┌──
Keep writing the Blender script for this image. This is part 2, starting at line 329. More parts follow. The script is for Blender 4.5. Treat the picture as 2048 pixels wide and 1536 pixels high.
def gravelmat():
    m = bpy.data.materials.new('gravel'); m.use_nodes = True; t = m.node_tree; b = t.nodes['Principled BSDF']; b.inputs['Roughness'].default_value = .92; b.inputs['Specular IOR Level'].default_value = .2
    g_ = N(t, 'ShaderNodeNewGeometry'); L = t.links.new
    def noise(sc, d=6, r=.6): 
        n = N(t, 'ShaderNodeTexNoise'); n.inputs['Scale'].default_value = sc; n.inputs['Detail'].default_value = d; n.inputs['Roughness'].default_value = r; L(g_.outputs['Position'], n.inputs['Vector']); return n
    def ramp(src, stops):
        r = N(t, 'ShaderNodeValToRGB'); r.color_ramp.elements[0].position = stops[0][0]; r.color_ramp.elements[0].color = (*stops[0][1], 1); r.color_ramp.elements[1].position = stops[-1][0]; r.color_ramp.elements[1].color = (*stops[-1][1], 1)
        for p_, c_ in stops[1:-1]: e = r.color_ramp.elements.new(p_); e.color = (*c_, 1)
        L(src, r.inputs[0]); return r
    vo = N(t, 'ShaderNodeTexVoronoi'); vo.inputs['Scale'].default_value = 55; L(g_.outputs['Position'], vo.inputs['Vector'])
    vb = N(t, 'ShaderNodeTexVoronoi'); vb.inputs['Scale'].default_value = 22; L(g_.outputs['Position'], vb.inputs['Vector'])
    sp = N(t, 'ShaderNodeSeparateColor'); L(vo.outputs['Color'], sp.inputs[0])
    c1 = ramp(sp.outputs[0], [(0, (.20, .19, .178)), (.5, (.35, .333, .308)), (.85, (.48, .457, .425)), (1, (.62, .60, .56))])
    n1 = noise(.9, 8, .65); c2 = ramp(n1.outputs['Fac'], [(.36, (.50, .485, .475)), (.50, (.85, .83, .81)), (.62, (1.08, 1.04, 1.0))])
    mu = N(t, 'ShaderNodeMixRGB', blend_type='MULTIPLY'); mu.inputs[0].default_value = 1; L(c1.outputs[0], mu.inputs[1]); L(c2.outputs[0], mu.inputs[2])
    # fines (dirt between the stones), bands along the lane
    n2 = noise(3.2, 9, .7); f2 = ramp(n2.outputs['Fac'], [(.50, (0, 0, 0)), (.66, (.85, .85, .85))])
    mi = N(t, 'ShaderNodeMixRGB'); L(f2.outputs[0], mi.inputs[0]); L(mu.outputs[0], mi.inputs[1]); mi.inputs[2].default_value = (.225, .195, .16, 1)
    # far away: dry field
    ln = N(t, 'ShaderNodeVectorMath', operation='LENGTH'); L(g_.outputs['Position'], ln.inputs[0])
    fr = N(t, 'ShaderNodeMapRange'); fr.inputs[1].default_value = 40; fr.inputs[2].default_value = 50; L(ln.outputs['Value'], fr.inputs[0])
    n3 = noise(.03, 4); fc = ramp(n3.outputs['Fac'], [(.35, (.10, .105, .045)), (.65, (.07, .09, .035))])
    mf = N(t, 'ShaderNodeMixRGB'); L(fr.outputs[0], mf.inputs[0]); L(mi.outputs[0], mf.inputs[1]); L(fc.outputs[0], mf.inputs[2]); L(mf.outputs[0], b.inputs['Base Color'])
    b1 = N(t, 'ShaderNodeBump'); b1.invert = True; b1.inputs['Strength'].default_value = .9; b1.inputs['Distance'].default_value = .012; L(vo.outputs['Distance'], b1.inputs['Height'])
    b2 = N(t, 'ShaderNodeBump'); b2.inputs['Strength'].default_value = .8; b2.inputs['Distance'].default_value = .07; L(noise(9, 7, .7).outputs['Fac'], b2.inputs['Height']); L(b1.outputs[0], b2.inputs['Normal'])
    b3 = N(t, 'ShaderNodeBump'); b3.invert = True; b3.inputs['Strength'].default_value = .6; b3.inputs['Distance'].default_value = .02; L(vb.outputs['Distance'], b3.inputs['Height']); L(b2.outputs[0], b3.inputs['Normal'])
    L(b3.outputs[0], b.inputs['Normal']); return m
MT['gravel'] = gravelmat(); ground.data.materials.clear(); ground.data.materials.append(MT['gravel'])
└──
## TASK DIRECTIONS
Reproduce the material above without altering a single character.

## RESPONSE TO THE TASK
Keep writing the Blender script for this image. This is part 2, starting at line 329. More parts follow. The script is for Blender 4.5. Treat the picture as 2048 pixels wide and 1536 pixels high.
def gravelmat():
    m = bpy.data.materials.new('gravel'); m.use_nodes = True; t = m.node_tree; b = t.nodes['Principled BSDF']; b.inputs['Roughness'].default_value = .92; b.inputs['Specular IOR Level'].default_value = .2
    g_ = N(t, 'ShaderNodeNewGeometry'); L = t.links.new
    def noise(sc, d=6, r=.6): 
        n = N(t, 'ShaderNodeTexNoise'); n.inputs['Scale'].default_value = sc; n.inputs['Detail'].default_value = d; n.inputs['Roughness'].default_value = r; L(g_.outputs['Position'], n.inputs['Vector']); return n
    def ramp(src, stops):
        r = N(t, 'ShaderNodeValToRGB'); r.color_ramp.elements[0].position = stops[0][0]; r.color_ramp.elements[0].color = (*stops[0][1], 1); r.color_ramp.elements[1].position = stops[-1][0]; r.color_ramp.elements[1].color = (*stops[-1][1], 1)
        for p_, c_ in stops[1:-1]: e = r.color_ramp.elements.new(p_); e.color = (*c_, 1)
        L(src, r.inputs[0]); return r
    vo = N(t, 'ShaderNodeTexVoronoi'); vo.inputs['Scale'].default_value = 55; L(g_.outputs['Position'], vo.inputs['Vector'])
    vb = N(t, 'ShaderNodeTexVoronoi'); vb.inputs['Scale'].default_value = 22; L(g_.outputs['Position'], vb.inputs['Vector'])
    sp = N(t, 'ShaderNodeSeparateColor'); L(vo.outputs['Color'], sp.inputs[0])
    c1 = ramp(sp.outputs[0], [(0, (.20, .19, .178)), (.5, (.35, .333, .308)), (.85, (.48, .457, .425)), (1, (.62, .60, .56))])
    n1 = noise(.9, 8, .65); c2 = ramp(n1.outputs['Fac'], [(.36, (.50, .485, .475)), (.50, (.85, .83, .81)), (.62, (1.08, 1.04, 1.0))])
    mu = N(t, 'ShaderNodeMixRGB', blend_type='MULTIPLY'); mu.inputs[0].default_value = 1; L(c1.outputs[0], mu.inputs[1]); L(c2.outputs[0], mu.inputs[2])
    # fines (dirt between the stones), bands along the lane
    n2 = noise(3.2, 9, .7); f2 = ramp(n2.outputs['Fac'], [(.50, (0, 0, 0)), (.66, (.85, .85, .85))])
    mi = N(t, 'ShaderNodeMixRGB'); L(f2.outputs[0], mi.inputs[0]); L(mu.outputs[0], mi.inputs[1]); mi.inputs[2].default_value = (.225, .195, .16, 1)
    # far away: dry field
    ln = N(t, 'ShaderNodeVectorMath', operation='LENGTH'); L(g_.outputs['Position'], ln.inputs[0])
    fr = N(t, 'ShaderNodeMapRange'); fr.inputs[1].default_value = 40; fr.inputs[2].default_value = 50; L(ln.outputs['Value'], fr.inputs[0])
    n3 = noise(.03, 4); fc = ramp(n3.outputs['Fac'], [(.35, (.10, .105, .045)), (.65, (.07, .09, .035))])
    mf = N(t, 'ShaderNodeMixRGB'); L(fr.outputs[0], mf.inputs[0]); L(mi.outputs[0], mf.inputs[1]); L(fc.outputs[0], mf.inputs[2]); L(mf.outputs[0], b.inputs['Base Color'])
    b1 = N(t, 'ShaderNodeBump'); b1.invert = True; b1.inputs['Strength'].default_value = .9; b1.inputs['Distance'].default_value = .012; L(vo.outputs['Distance'], b1.inputs['Height'])
    b2 = N(t, 'ShaderNodeBump'); b2.inputs['Strength'].default_value = .8; b2.inputs['Distance'].default_value = .07; L(noise(9, 7, .7).outputs['Fac'], b2.inputs['Height']); L(b1.outputs[0], b2.inputs['Normal'])
    b3 = N(t, 'ShaderNodeBump'); b3.invert = True; b3.inputs['Strength'].default_value = .6; b3.inputs['Distance'].default_value = .02; L(vb.outputs['Distance'], b3.inputs['Height']); L(b2.outputs[0], b3.inputs['Normal'])
    L(b3.outputs[0], b.inputs['Normal']); return m
MT['gravel'] = gravelmat(); ground.data.materials.clear(); ground.data.materials.append(MT['gravel'])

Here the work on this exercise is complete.